“It’s a classic American story of endurance and family, but one critically stripped of ersatz mythology or neat resolutions.”
by Ken Bakely
A film like Debra Granik’s Leave No Trace renews our perspective and refreshes our attention spans. Absent of excessive dialogue or intricate plot arcs, our focus stays on the two main characters as they interact with their surroundings, other people, and each other. The vastness of the setting (the forests of the Pacific Northwest) serves as a silent reminder of the forces beyond their control which impact them with the consistent power of changing tides. As Will (Ben Foster), a PTSD-stricken veteran, raises his preteen daughter, Tom (Thomasin Harcourt McKenzie), living in a tent deep in an urban park, it’s clear that this way of life is all the girl has ever known, and her entire worldview has developed through her father’s decisions. She’s never found anything intrinsically tragic or upsetting about this, because the notion that she depends on him teaching her every skill necessary for basic survival isn’t a bargaining chip or a stated fact – it’s just the way things are.
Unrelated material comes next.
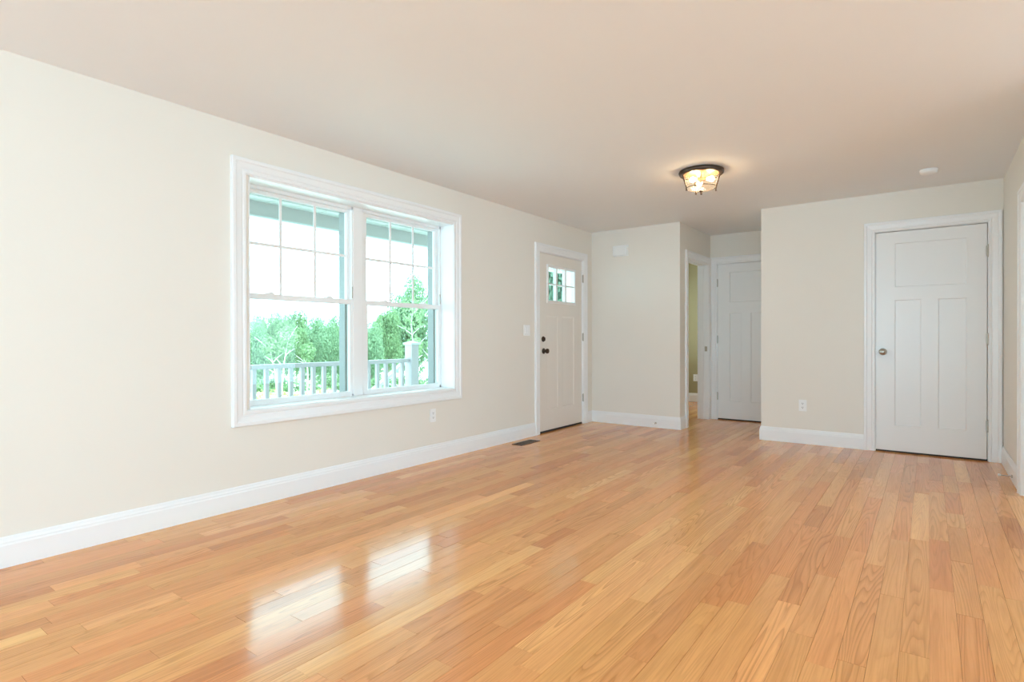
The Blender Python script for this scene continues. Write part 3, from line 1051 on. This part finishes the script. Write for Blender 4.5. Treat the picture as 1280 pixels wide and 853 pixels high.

Eventually, they’re found by social services, who place them in a house in a rural village and begin the process of reintegrating them into society. Of course, this is best for both of them – there’s never any question that Will’s off-the-grid lifestyle is, if nothing else, an unsustainable way to raise a child. But it’s even more obvious that he is unable to accept this at face value, and soon, they’re out of the house and back into the woods, traveling as far away as they can. Whenever they stumble upon the assistance of other people or groups, it’s always Will’s prerogative to get away from them as fast as possible. Yet things can’t be the way they were before: having lived in an established community with other people for the first time, Tom begins drawing her own conclusions and envisioning her own ideals. She doesn’t view civilization as the rigid prison that he does, and she finds the constant uprooting and inability to connect with others deeply exhausting. The title Leave No Trace most directly refers to Will’s philosophy of avoiding laying down roots and maintaining complete separation from all of society’s networks, rejecting the systems that put instilled his traumas and didn’t care to help. His ideas are intrinsically born from his past and his struggles, but they’re not realities transferable to others.
It’s the capturing of such specific emotional spaces that gives the film the uncompromised power it has. Granik conveys that though these characters are deeply dependent on each other, their perceptions of the world grow far more independent. Will has made his decision, risks and impracticality ignored, on how he wants to live his life; attempts to remove him from that goal feel like a long, slow drag into a dark abyss. We’re never made privy to what he experienced in war and how it led him to his current position, and the film’s strict expositional reticence helps keep us firmly within the confines of present moments and settings. Foster’s performance is appropriately insular and introspective. Opposingly, Tom’s perspective is still in a state of active shaping. She doesn’t love her father any less because of it, but she learns that the anxieties he has spent her life imparting on her don’t have to be her future. McKenzie’s starmaking turn in this role is astonishing, as she expertly uses each experience and interaction with new people and locations as further chances to evolve her character’s realizations.
Leave No Trace leans heavily on Tom’s continual sense of discovery, as it fills in deeper understanding in the open-ended quest of contextualizing humans with nature, and vice versa. Granik’s camera drinks in every exterior landscape possible, and characters are rarely framed in shallow focus. The plot’s very existence is about the connection between parent and child – a natural, elemental human relationship – and how a child’s gradual divergence from a parent’s subconscious expectations for a future like their past is both a necessary sign of growth and a shift from previous assumptions that’s difficult to handle. Setting it all against thick foliage and endless botanical marvels relinquishes the story from any era-specific observations or extraneous thematic clutter. It’s a classic American story of endurance and family, but one critically stripped of ersatz mythology or neat resolutions. Simply put, Granik keeps her eye on the characters and their journeys (both emotional and physical). They’re not shoehorned into any artificial template, and not a single moment feels out of place in her fully realized world.
By the time the film reaches its end, we’ve not only become invested in Will and Tom’s destinations, but what they represent as differing conceptions of personal autonomy. Neither want to accept complacency, neither want to feel as if others decide their fate, but how they see those obstacles manifest in their lives eventually differs substantially. Leave No Trace doesn’t pretend that it could ornately convey the minutia of its characters’ thoughts and feelings. Instead, much is communicated through sparse conversations and single actions, a testament to not only a gifted cast, but the strong and confident decisions of a filmmaker who works with exceptional economy and detail. So much could be said through languid speeches or incessant backstory, but so much more is actually experienced through Granik’s poised precision. On the surface, the film’s approach is gentle enough to feel as if it’s been told in verse; yet the powerful examinations of compassion and survival that drive it from underneath are the rich and complex melody that turns it into an haunting, timeless song.